You don’t need to know if the market is going to rise or fall tomorrow to practice risk management. You need only be able to perform basic business valuation, which is the essence of actual investing – as opposed to speculating. Do basic business valuation with 500 different stocks, add the values together, and you arrive at a fair value for the basket of 500 stocks as a whole. I believe the concept of business valuation is sufficiently accepted by CPAs, CFAs, the IRS, and academia to dispense with a defense of our ability to value a business (the community fund director’s protests and the so-called financial advisor’s smirk aside).

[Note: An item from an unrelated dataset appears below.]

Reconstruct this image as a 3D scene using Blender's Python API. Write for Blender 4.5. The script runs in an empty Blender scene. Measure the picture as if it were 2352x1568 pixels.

Speculating on stock price movements is what most mutual funds do. (As opposed to investing in a company for an entire business cycle, or even longer, in order to benefit from rising shareholder cashflow). In fact, short-term investing (speculating) is so ubiquitous today that it seems the majority of investors, both professional and otherwise, are no longer able to distinguish between speculating and investing. For instance, the average actively managed mutual fund has a turnover of approximately 100% per annum, according to Kiplinger’s and numerous other sources, which means that the average holding period for a typical stock in a typical mutual fund is approximately 12 months. How ironic that the industry which touts the benefits of long-term investing doesn’t actually practice what it preaches. And that means that even investors who maintain long-term exposure to a specific mutual fund are actually speculating as well, since they aren’t maintaining long-term exposure to specific stocks either. Mutual funds are merely conduits for stock (and bond) ownership. It is the underlying portfolio that determines exposures. The mutual fund manager speculates, as evidenced by rapid portfolio turnover. The mutual fund investor speculates by proxy.